=== DATASET CONTENT ===
* START *

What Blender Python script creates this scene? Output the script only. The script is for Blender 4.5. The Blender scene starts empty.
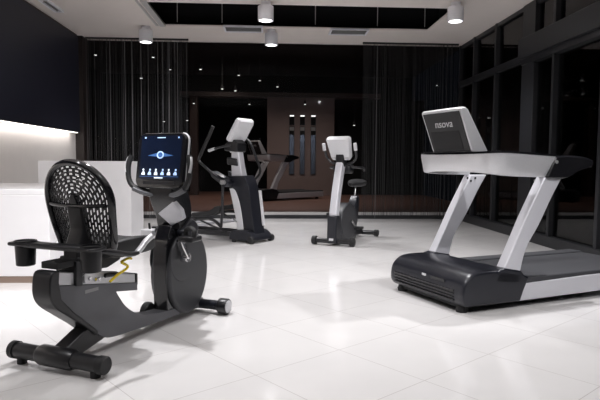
import bpy, bmesh, math, random
from mathutils import Vector, Matrix
R = math.radians
random.seed(7)
C = bpy.context.scene
col = C.collection

# ---------------------------------------------------------------- camera, world, big lights, exposure
cd = bpy.data.cameras.new('camera'); cam = bpy.data.objects.new('camera', cd); col.objects.link(cam)
cam.location = (0, 0, 1.08)
cam.rotation_mode = 'XYZ'
cd.sensor_fit = 'HORIZONTAL'; cd.sensor_width = 36; cd.lens = 36*560/600
cam.matrix_world = (Matrix.Translation((0, 0, 1.08)) @ Matrix.Rotation(R(-3.0), 4, 'Z')
                    @ Matrix.Rotation(R(90-3.8), 4, 'X') @ Matrix.Rotation(R(0.4), 4, 'Z'))
cd.clip_start = 0.05
C.camera = cam
w = bpy.data.worlds.new('night'); C.world = w; w.use_nodes = True
w.node_tree.nodes['Background'].inputs[0].default_value = (0.02, 0.024, 0.035, 1)
w.node_tree.nodes['Background'].inputs[1].default_value = 0.10
C.view_settings.view_transform = 'Standard'; C.view_settings.look = 'None'
C.view_settings.exposure = 0.0; C.view_settings.gamma = 1.0

CEIL = 3.35

def spot(name, loc, target, power, angle=95, blend=.6, rad=.045, color=(.99, .98, 1), parent=None):
    l = bpy.data.lights.new(name, 'SPOT'); l.energy = power; l.spot_size = R(angle); l.spot_blend = blend
    l.shadow_soft_size = rad; l.color = color
    o = bpy.data.objects.new(name, l); col.objects.link(o); o.location = loc
    d = Vector(target)-Vector(loc)
    o.rotation_euler = d.to_track_quat('-Z', 'Y').to_euler()
    if parent: o.parent = parent
    return o

# ceiling spots of the same showroom that hang outside the frame
for (x, y, p) in ((-.8, 4.3, 290), (0.8, 5.4, 180), (2.5, 4.6, 250), (-2.0, 2.4, 95), (0.6, 2.2, 110), (2.4, 2.0, 60)):
    spot('ceiling_spot', (x, y, 3.1), (x*.98, y, 0), p, 105, .8)
la = bpy.data.lights.new('room_fill', 'AREA'); la.energy = 25; la.shape = 'RECTANGLE'; la.size = 5; la.size_y = 5
lo = bpy.data.objects.new('room_fill', la); col.objects.link(lo); lo.location = (0, 1.5, 3.3)
spot('counter_spot', (-.6, 2.2, 3.1), (-2.6, 6.0, .5), 420, 70, .7)
spot('treadmill_fill', (2.3, 1.6, 3.0), (1.9, 4.2, .8), 190, 46, .7)  # unseen spot added to whiten the near treadmill post
spot('machine_spot', (1.6, 3.0, 3.1), (.6, 7.6, .9), 200, 60, .7)

# ---------------------------------------------------------------- materials
def mat(name, colr, rough=.5, metal=0., spec=.5, noise=0., nscale=40., bump=0., emit=None, estr=0., coat=0.):
    m = bpy.data.materials.new(name); m.use_nodes = True
    nt = m.node_tree; b = nt.nodes['Principled BSDF']
    b.inputs['Base Color'].default_value = (*colr, 1); b.inputs['Roughness'].default_value = rough
    b.inputs['Metallic'].default_value = metal; b.inputs['Specular IOR Level'].default_value = spec
    b.inputs['Coat Weight'].default_value = coat
    if emit:
        b.inputs['Emission Color'].default_value = (*emit, 1); b.inputs['Emission Strength'].default_value = estr
    tc = nt.nodes.new('ShaderNodeTexCoord'); n = nt.nodes.new('ShaderNodeTexNoise')
    n.inputs['Scale'].default_value = nscale; n.inputs['Detail'].default_value = 3
    nt.links.new(tc.outputs['Object'], n.inputs['Vector'])
    if noise:
        mx = nt.nodes.new('ShaderNodeMix'); mx.data_type = 'RGBA'
        mx.inputs[6].default_value = (*[c*(1-noise) for c in colr], 1)
        mx.inputs[7].default_value = (*[min(1, c*(1+noise)) for c in colr], 1)
        nt.links.new(n.outputs['Fac'], mx.inputs[0]); nt.links.new(mx.outputs[2], b.inputs['Base Color'])
    if bump:
        bp = nt.nodes.new('ShaderNodeBump'); bp.inputs['Strength'].default_value = bump; bp.inputs['Distance'].default_value = .002
        nt.links.new(n.outputs['Fac'], bp.inputs['Height']); nt.links.new(bp.outputs[0], b.inputs['Normal'])
    return m

M = dict(
    black=mat('black_plastic', (.012, .012, .014), .35, noise=.15, nscale=120, bump=.03),
    rubber=mat('black_rubber', (.010, .010, .011), .6, noise=.2, nscale=200, bump=.1),
    gloss=mat('gloss_black', (.010, .010, .012), .15, noise=.1, coat=.3),
    charcoal=mat('charcoal_metallic_paint', (.115, .117, .128), .42, .1, noise=.1, nscale=300),
    bluecharcoal=mat('blue_black_paint', (.014, .015, .021), .30, .1, noise=.1, nscale=300),
    silver=mat('silver_paint', (.66, .66, .70), .35, .15, noise=.04, nscale=300),
    brushed=mat('brushed_aluminium', (.66, .66, .68), .32, .4, noise=.06, nscale=90),
    palegrey=mat('pale_grey_plastic', (.66, .66, .68), .38, noise=.03),
    chrome=mat('chrome', (.75, .75, .76), .12, 1., noise=.03),
    white=mat('white_lacquer', (.80, .79, .80), .30, noise=.02, nscale=8),
    wallwhite=mat('white_plaster', (.72, .69, .67), .7, noise=.03, nscale=6, bump=.05),
    ceil=mat('ceiling_paint', (.80, .74, .70), .85, noise=.02, nscale=5, bump=.03),
    trimgrey=mat('pale_metal_trim', (.55, .54, .53), .45, .2, noise=.03),
    navy=mat('navy_panel', (.013, .014, .026), .45, noise=.12, nscale=30),
    void=mat('black_void_paint', (.006, .006, .007), .9, noise=.2, nscale=4),
    frame=mat('dark_anodised_frame', (.030, .031, .035), .38, .3, noise=.1, nscale=60),
    brown=mat('brown_wood_veneer', (.055, .034, .028), .5, noise=.2, nscale=9),
    cornerbrown=mat('dark_brown_panel', (.022, .015, .013), .5, noise=.2, nscale=9),
    plinth=mat('brown_plinth', (.26, .19, .15), .5, noise=.1, nscale=14),
    hallwall=mat('brown_hall_wall', (.22, .165, .155), .7, noise=.08, nscale=5),
    hallfloor=mat('red_brown_hall_floor', (.22, .12, .095), .5, noise=.12, nscale=7),
    grille=mat('dark_grey_mesh', (.014, .014, .015), .8, noise=.3, nscale=400),
    housing=mat('dark_charcoal_plastic', (.042, .043, .048), .45, .05, noise=.1, nscale=200),
    yellow=mat('yellow_lever', (.80, .60, .02), .4, noise=.05),
    belt=mat('running_belt', (.045, .046, .052), .75, noise=.25, nscale=260, bump=.15),
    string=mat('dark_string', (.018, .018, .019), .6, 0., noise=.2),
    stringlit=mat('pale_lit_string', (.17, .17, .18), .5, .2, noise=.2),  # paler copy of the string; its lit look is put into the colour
    ventgrey=mat('grey_vent_metal', (.28, .28, .28), .5, .3, noise=.1),
    lampwhite=mat('white_lamp_enamel', (.86, .86, .90), .35, noise=.03),
    glow=mat('lamp_glow', (1, 1, 1), .5, emit=(1, .98, .96), estr=14.),
    led=mat('led_strip_glow', (1, 1, 1), .5, emit=(1, .93, .85), estr=2.5),
    dot=mat('hall_glow', (1, 1, 1), .5, emit=(1, .97, .92), estr=1.6),  # glow for the lamp reflection dots and the bright slot tops
    icon=mat('screen_icon_glow', (.6, .75, 1), .5, emit=(.38, .60, 1), estr=.5),
    iconwhite=mat('screen_white_glow', (.9, .95, 1), .5, emit=(.75, .87, 1), estr=.6),
    halo=mat('screen_blue_glow', (.05, .15, .4), .5, emit=(.07, .16, .42), estr=.22),
    steel=mat('dim_mirror_steel', (.12, .14, .175), .25, .6, noise=.5, nscale=5),
    green=mat('plant_leaf', (.05, .09, .05), .5, noise=.3),
)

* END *

=== STATED GOAL ===
Pictures excluded, repeat exactly the lines from the top of the material through the line with "col = C.collection", including both of those lines.

=== FULL SOLUTION ===
What Blender Python script creates this scene? Output the script only. The script is for Blender 4.5. The Blender scene starts empty.
import bpy, bmesh, math, random
from mathutils import Vector, Matrix
R = math.radians
random.seed(7)
C = bpy.context.scene
col = C.collection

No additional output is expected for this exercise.